My sojourn in Paris two decades ago, when with Parisian Boy, meant I discovered an absolute treasure trove of culinary delights. Holidays in France as a kid served as a fairly basic introduction to such things as proper frites - thin, crispy, salty and piping hot - served with bloody steaks that were chargrilled almost black on the outside and oozed almost-raw pinkness when cut open, baguettes and pain au chocolat still warm from the baker's oven, the vast array of cheeses, sirop de grenadine... I still remember the year we went camping near La Rochelle on the Biscay coast and seeing all the French campers grubbing around under hedges with buckets the morning after a heavy storm. They were hunting for snails.
Moving there, however, cranked me up several rungs on the food ladder. Parisian Boy introduced me to many regional dishes and taught me a lot about wine. He was also a damn fine cook and I learned quite a few recipes from him.

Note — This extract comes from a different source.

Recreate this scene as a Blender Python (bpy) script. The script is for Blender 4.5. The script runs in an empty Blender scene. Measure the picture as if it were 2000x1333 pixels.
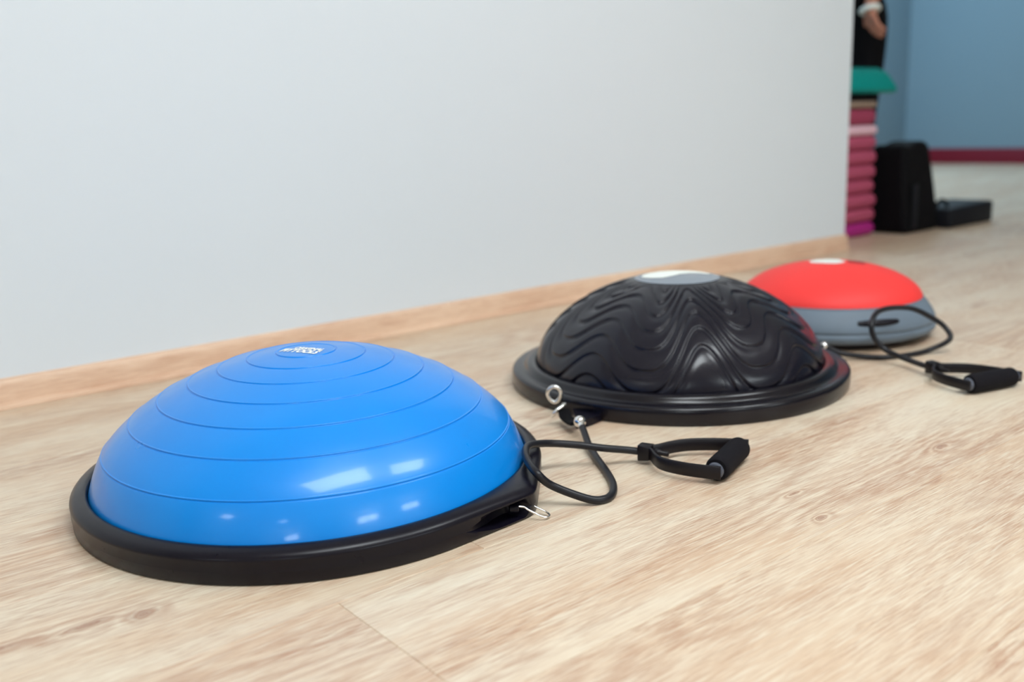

Frisée aux lardons, a traditional dish often on bistro menus, was one of his specialities - it's a very substantial and robust warm salad and we ate it at least once a fortnight, not least because it's cheap and we lived on a very tight budget. It's incredibly simple to make yet utterly addictive. The combination of bitter leaves, hot bacon and crunchy croutons drenched in a firey dressing is a real party on the palate. You must do this in the right order as once you get the pan on the stove you need to be quick to assemble the salad.
What you need:
4-5 leaves from a curly endive lettuce (frisée)
Half a packet of decently sized lardons
A couple of slices of bread, cut into cubes
A clove of garlic
Dijon mustard
Olive oil and white wine vinegar for the dressing
A pinch of sea salt
What to do:
First wash, dry and shred the endive leaves and put in a salad bowl. Next make the mustard dressing. Dump a couple of teaspoons of the mustard into a small bowl or wide tumbler and add a drizzle of the olive oil - use the teaspoon to beat the oil in to create an emulsion. Once you get going, you can add more oil each time until you have a generous amount of emulsion. You generally need about three times the oil to the amount of mustard. Check the taste - the mustard and oil should balance each other. Thin it with the vinegar to taste - it should be loose but not too runny. Add a tiny pinch of sea salt and the garlic, crushed through a press.
Heat a tiny drizzle of olive oil in a frying pan on a high heat and fry the lardons. As soon as the fat begins to run off the bacon, add the cubed bread to make croutons. The bread should soak up the bacon fat as it fries. Keep frying everything until the bread crisps and colours and the lardons are golden.
Quickly assemble everything - tip the lardons and croutons, plus as much of the bacon fat as you can scrape off, out of the frying pan onto the frisée, pour the mustard dressing over and toss everything together. Eat immediately, while the bacon is still hot. And if you're making it for yourself alone, eat it straight from the salad bowl! (Just double up the ingredients if you have a guest.)
Top with a poached egg, like they do in the bistros, if you are very hungry.
Cook's tips:
Frisée can be quite hard to find in the UK, unlike in France where it is on every vegetable stall at every market. I was lucky enough to find one a couple of days ago at my local market - for just 50p. Use the inner white leaves for this - they are curlier and hold the other ingredients well. A good substitute is radicchio or any other bitter leaf.
Lardons are pretty easy to find these days - most supermarkets stock them now, alongside the bacon. Otherwise ask a butcher to sell you some bacon in the piece and cut it into chunky strips yourself. Don't use pancetta - its delicate flavour will be lost in the more robust tastes of the dijon mustard and bitter leaves.
Lardons can be quite salty so go easy on the salt in the dressing. In all honesty, I often leave the salt out as the bacon provides more than enough for me.
The garlic is a must but if you can't tolerate it raw, then crush it into the frying pan with the croutons and lardons for the last couple of minutes so that it cooks a little. I usually add any scrapings from the garlic press at this stage for that extra touch.
This is a great way to use up leftover bread. In Paris we would hack bits of stale baguette into chunks for the croutons, perfect for this salad's peasant origins. I prefer wholemeal bread made with rye or spelt if I can get it - sliced white simply won't do for this.
That sounds lovely! We've always got lardons in stock, and I love anything mustardy, so will definitely be giving it a go.